* begin Task inputs *
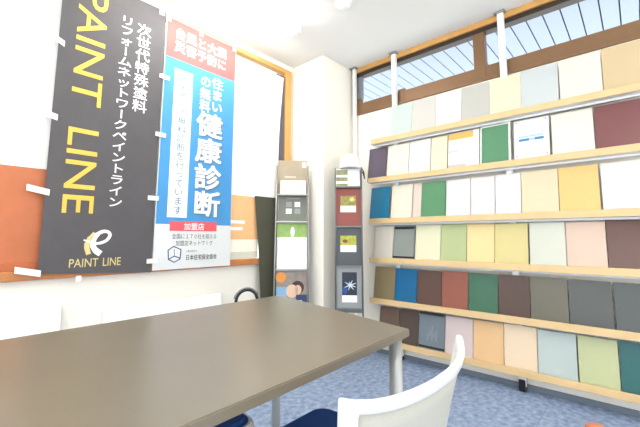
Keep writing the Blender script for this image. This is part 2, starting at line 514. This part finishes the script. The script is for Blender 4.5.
Flat().row('加盟店', 1.24, 1.40, 1.068, 1.122, bold=.012).build('box_lettering', on_cloth(.0020), m_wprint, bl)
Flat().row('全国に１７０社を超える', 1.158, 1.505, 1.006, 1.044).build('note_lettering', on_cloth(.0036), m_grey, bl)
Flat().row('加盟店ネットワーク', 1.185, 1.473, .957, .996).build('note_lettering', on_cloth(.0036), m_grey, bl)
hx = [(155, 265), (195, 283), (192, 335), (162, 352), (130, 335), (126, 285)]
hm = lambda pts: [(1.137 + (145 + px / 5.69 - 167) * .00746, .952 - (200 + py / 5.69 - 247) * .00707) for px, py in pts]
Flat().ribbon(hm(hx), .008, closed=True).ribbon(hm([(134, 333), (160, 318), (190, 330)]), .007).ribbon(hm([(158, 278), (160, 318)]), .004).build('emblem', on_cloth(.0012), m_navyp, bl)
Flat().row('一般社団法人', 1.262, 1.352, .912, .928).build('note_lettering', on_cloth(.0036), m_grey, bl)
Flat().row('日本住宅保全協会', 1.262, 1.510, .856, .896, bold=.01).build('note_lettering', on_cloth(.0036), m_grey, bl)
for (x, z) in ((1.012, 2.130), (1.008, 1.715), (.985, 1.275), (1.0, .86)):
    obj('tab', box(x, x + .07, wave(x + .05, z) - .0075, wave(x + .05, z) - .0035, z - .012, z + .018), m_wprint, bl)
for x in (1.042, 1.30, 1.60):
    obj('top_tab', box(x, x + .03, wave(x, 2.6) - .004, wave(x, 2.6) + .012, 2.56, 2.66), m_wprint, bl)

# thin leaning slabs drawn for the white patches under the sill
for (x0, x1, z, lab) in ((-.75, .570, .638, 'flat white patch against the wall under the black banner'), (.785, 1.592, .592, 'flat white patch against the wall under the blue banner')):
    o = obj('white_patch', box(x0, x1, -.008, .008, 0, z, bev=.003), mat('white_patch_face', rgb(254, 254, 252, .96), .5, namp=.003), loc=(0, 2.435, 0))
    o.rotation_euler = (math.radians(-5), 0, 0)
    o.location = (0, 2.425, .001)
    tag(o, lab, 'board', 'white patches under the sill')

# ------------------------------------------------------------------ sample shelving
rk = thing('shelf_unit', 'long wall shelf unit with six maple-edged shelves and white floor-to-ceiling posts', 'shelves', (2.67, 0, 0))
XL = 2.67
LIPS = [(1.906, 1.795), (1.552, 1.825), (1.183, 1.825), (.842, 1.825), (.494, 1.825), (.162, 1.825)]
YE = -.55
m_tray = mat('white_shelf_tray', rgb(226, 226, 222, .9), .5)
for z, y1 in LIPS:
    s = obj('shelf', box(.012, .125, YE, y1, z - .046, z - .032, bev=.002), m_tray, rk)
    obj('edge_strip', box(0, .014, YE, y1, z - .046, z, bev=.003), m_maple, s)
    obj('under_rail', box(.055, .066, YE, y1, z - .060, z - .046, bev=.002), m_white, s)
    obj('back_ledge', box(.115, .127, YE, y1, z - .046, z + .01, bev=.002), m_tray, s)
for y in (2.035, 1.583, .665, -.255):
    if y < 2:
        p = obj('post', box(.080, .114, y - .022, y + .022, .03, CEIL - .012, bev=.004), m_white, rk)
    else:
        p = obj('post', box(.080, .114, y - .016, y + .016, .03, CEIL - .012, bev=.004), m_white, rk)
    obj('top_plate', box(.06, .125, y - .038, y + .038, CEIL - .014, CEIL - .001, bev=.003), m_steel, p)
    obj('foot', box(.066, .120, y - .020, y + .020, 0.001, .075, bev=.004), m_black, p)

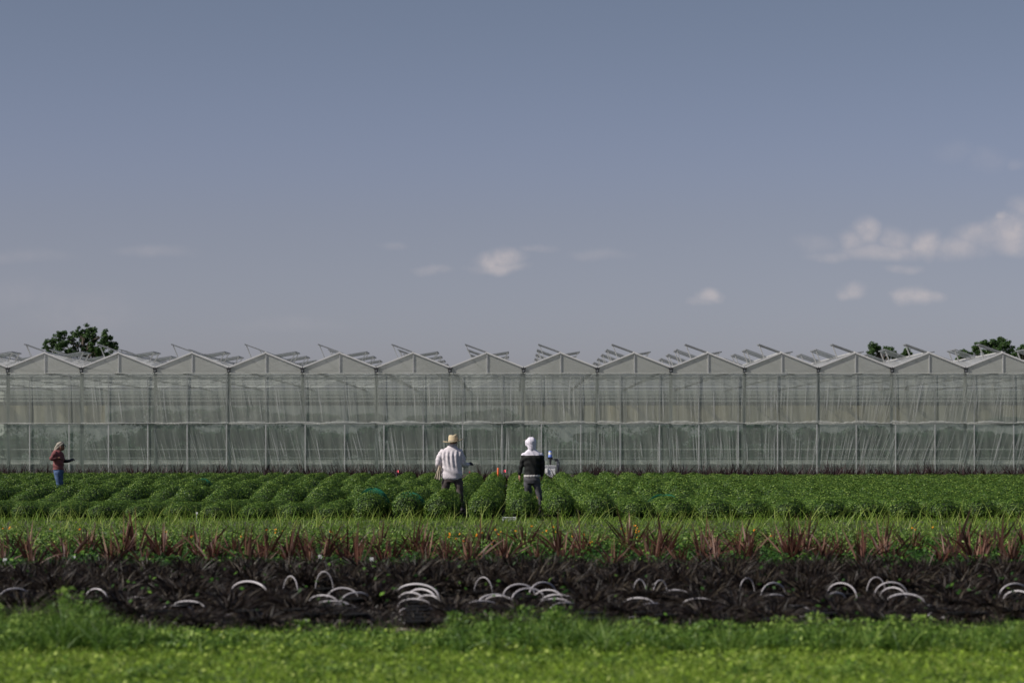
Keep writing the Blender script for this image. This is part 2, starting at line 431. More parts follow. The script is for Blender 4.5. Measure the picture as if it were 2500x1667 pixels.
def head(mb, c, face, tilt=0.0):
    """skull, jaw, nose, brows, lips and ears; face is the horizontal direction the person looks in"""
    c = Vector(c); f = Vector((face[0], face[1], -tilt)).normalized(); s = f.cross(Vector((0, 0, 1))).normalized(); u = s.cross(f)
    ell(mb, c, (.082, .092, .115)); ell(mb, c + f*.022 - u*.055, (.058, .062, .06)); ell(mb, c + f*.05 - u*.09, (.03, .03, .025))
    limb(mb, [c + f*.085 + u*.02, c + f*.112 - u*.02, c + f*.105 - u*.03], [.009, .014, .013], 7, 3)
    limb(mb, [c + f*.082 - u*.058 - s*.022, c + f*.096 - u*.056, c + f*.082 - u*.058 + s*.022], [.007, .010, .007], 6, 3)
    for q in (-1, 1):
        limb(mb, [c + f*.083 + u*.022 + s*.012*q, c + f*.075 + u*.026 + s*.05*q], [.009, .008], 6, 2)
        ell(mb, c + f*.074 + s*.032*q + u*.004, (.014, .014, .012)); ell(mb, c + s*.086*q - u*.01, (.014, .016, .03))

# --- man in the straw hat
p = thing('person', 'man seen from behind in a straw hat, loose white shirt and brown trousers', 'person', (wx(1104, 57.2), 57.2, .01))
def a1(px, py): return px*.00136-.717, 2.036-py*.00136
b = MB(); hc = (.035, .09, 1.615)
head(b, hc, (.55, .8), .25); limb(b, [(-.01, .0, 1.45), (.02, .05, 1.53), (.03, .08, 1.58)], [.062, .058, .06])
loft(b, [(-.02, .02, .78, .15, .10), (-.02, .0, .95, .15, .11), (-.02, 0, 1.2, .17, .11), (-.02, 0, 1.40, .19, .09), (-.01, 0, 1.48, .09, .06)])
limb(b, [(-.24, .0, 1.40), (-.33, .02, 1.15), (-.27, .24, 1.09)], [.055, .04, .027]); hand(b, (-.27, .24, 1.09), (.3, .8, -.1), (-.6, .2, .6), 1.0)
limb(b, [(.19, .0, 1.40), (.26, .05, 1.13), (.385, .22, 1.125)], [.055, .04, .027]); hand(b, (.385, .22, 1.125), (.75, .55, .2), (.3, -.3, .9), 1.3, 1.0, True)
for pts in ([(-.11, .0, .86), (-.15, .04, .47), (-.15, .02, .10)], [(.10, .0, .86), (.18, -.01, .46), (.22, .02, .10)]): limb(b, pts, [.085, .055, .038])
for x, y in ((-.15, .03), (.235, .03)): ell(b, (x, y+.04, .05), (.045, .12, .045))
body = fuse('body', b, M['skin'], p, .009, 2)
def shirt_folds(co, n):
    a = 0
    if co.y < .03 and abs(co.x) < .24:
        w = max(0, min(1, (co.z-.95)/.25)) * max(0, min(1, (1.47-co.z)/.1))
        a = .011*w*math.sin(co.x*62 + 2*math.sin(co.z*6)) + .007*math.sin(co.z*34 + co.x*14)*(1-w)
    a += .005*math.sin(co.z*55 + co.x*40 + co.y*30) * (1 if abs(co.x) > .2 else .4)
    return n*a
b = MB()
hemc = -.01
loft(b, [(hemc, .0, .765, .225, .15), (hemc, 0, .80, .242, .162), (-.005, 0, .90, .245, .165), (-.01, 0, 1.05, .235, .155), (-.015, -.005, 1.2, .238, .15), (-.025, -.01, 1.33, .255, .14),
         (-.03, .0, 1.42, .245, .125), (-.025, .01, 1.47, .20, .11), (-.005, .025, 1.53, .125, .09), (.01, .04, 1.575, .085, .08)])
ell(b, (-.02, 0, .76), (.19, .14, .035))
limb(b, [(-.22, .0, 1.40), (-.30, -.01, 1.27), (-.325, .0, 1.13), (-.31, .14, 1.075), (-.29, .22, 1.06)], [.088, .082, .072, .062, .05])
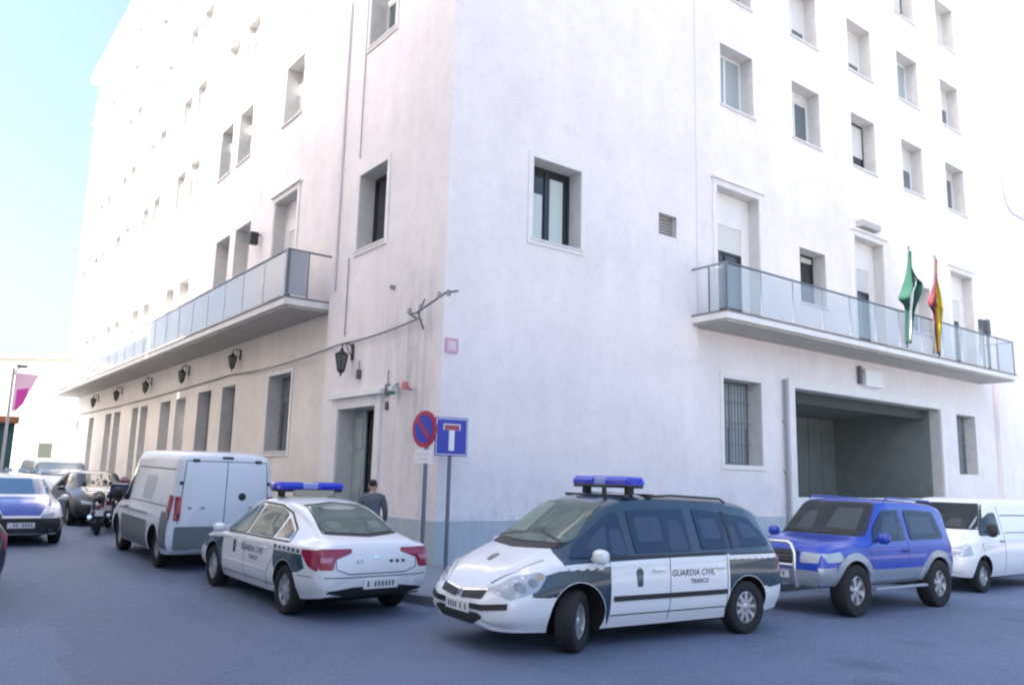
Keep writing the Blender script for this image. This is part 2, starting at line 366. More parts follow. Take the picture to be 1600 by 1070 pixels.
* end Task inputs *
*Exercise instructions*: Taking the records above, retype every line from the one with "were 2500x1667 pixels." down to the one with "ell(mb, c + f*.074", exactly and with nothing else.

*Answer below*:
Keep writing the Blender script for this image. This is part 2, starting at line 431. More parts follow. The script is for Blender 4.5. Measure the picture as if it were 2500x1667 pixels.
def head(mb, c, face, tilt=0.0):
    """skull, jaw, nose, brows, lips and ears; face is the horizontal direction the person looks in"""
    c = Vector(c); f = Vector((face[0], face[1], -tilt)).normalized(); s = f.cross(Vector((0, 0, 1))).normalized(); u = s.cross(f)
    ell(mb, c, (.082, .092, .115)); ell(mb, c + f*.022 - u*.055, (.058, .062, .06)); ell(mb, c + f*.05 - u*.09, (.03, .03, .025))
    limb(mb, [c + f*.085 + u*.02, c + f*.112 - u*.02, c + f*.105 - u*.03], [.009, .014, .013], 7, 3)
    limb(mb, [c + f*.082 - u*.058 - s*.022, c + f*.096 - u*.056, c + f*.082 - u*.058 + s*.022], [.007, .010, .007], 6, 3)
    for q in (-1, 1):
        limb(mb, [c + f*.083 + u*.022 + s*.012*q, c + f*.075 + u*.026 + s*.05*q], [.009, .008], 6, 2)
        ell(mb, c + f*.074 + s*.032*q + u*.004, (.014, .014, .012)); ell(mb, c + s*.086*q - u*.01, (.014, .016, .03))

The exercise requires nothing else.